Complementando a escrita, o livro possui ilustrações de Shiko, que capta e retrata muito bem todo o clima soturno e sufocante do sertão naquele momento, com elementos horripilantes junto a cenas comuns.
Cheio de mistérios ocultos, sangue espirrado e pessoas acolhedoras, Sina é um folk horror recheado de contos macabros, lendas assustadoras e uma magia que apenas o sertão nordestino pode proporcionar. Pegue um banquinho ou sente em roda no chão, não se importe com a poeira e pegue um copo de cajuína para acompanhar as histórias que serão contadas e embarque nessa viagem sinistra, mas não ache que tudo é ficção e invenção, não. O terror está mais perto e presente do que se imagina, e Márcio Benjamin não nos deixa esquecer disso a cada linha proseada.
Sina foi o livro escolhido para o encontro de novembro do Clube do Livro Boca do Inferno, em parceria com a Poison Books, que aconteceu no dia 24/11. Falamos de temas como maternidade, fome, causos que nossas avós nos contavam, culturas, modos de fala e diferentes estruturas na literatura.
O próximo encontro do Clube do Livro, o último desse ano, acontecerá no dia 15 de dezembro, domingo, a partir das 14h30 na livraria Poison Books (Rua Júlia Izar, 31 – Tatuapé/SP). O livro discutido será Desilusão de Ótica, de Úrsula Antunes.

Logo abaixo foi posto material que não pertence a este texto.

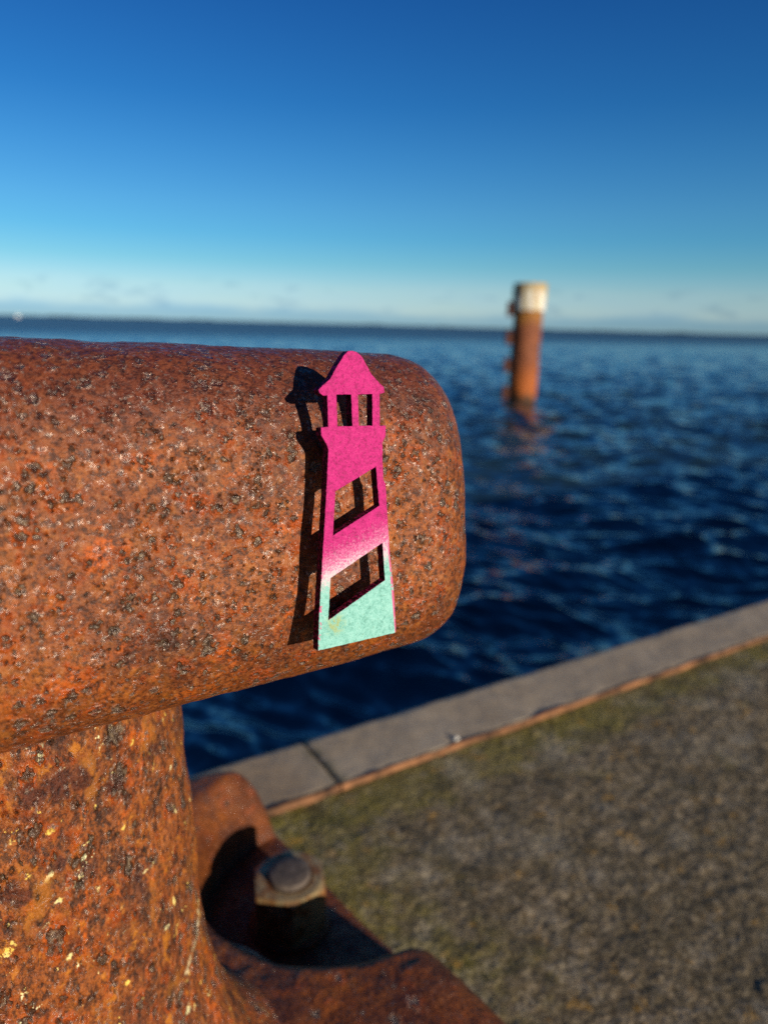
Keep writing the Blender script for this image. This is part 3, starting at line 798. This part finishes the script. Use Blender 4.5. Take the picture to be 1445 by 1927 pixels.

Texto publicado originalmente em 08/08/2023 e atualizado para incluir as informações sobre o encontro do Clube do Livro.
Cajuína? Aaaaaaaah… Nordestina porreta você, kkkkkkkkkkkkkk. Tenho a sorte de ser de uma das pouquíssimas cidades do sertão paraibano que comercializa o refrigerante mais gostoso do país. Amei a divulgação, não sabia do livro e já vou procurar saber onde adquirir. Parabéns!!!
Tá na minha pilha de leitura … o FOME do Kiss Me ( Benjamin … kkkk ) e f … demais ! Muito bom
“Existirmos, a que será que se destina? ” hehe. Muito grato! Adquire mesmo, certeza de que vai amar!
Valeu, Luizito! Leia mesmo! Em breve a continuação de Fome!
Que coisa mais linda de papai do chão! Vocês como sempre uma pedra (lápide? Hehe) fundamental na divulgação do terror nacional! Muito obrigado pelo apoio de sempre. Eu, Trancoso e a sua ruma de malassombro agradecemos comovidos!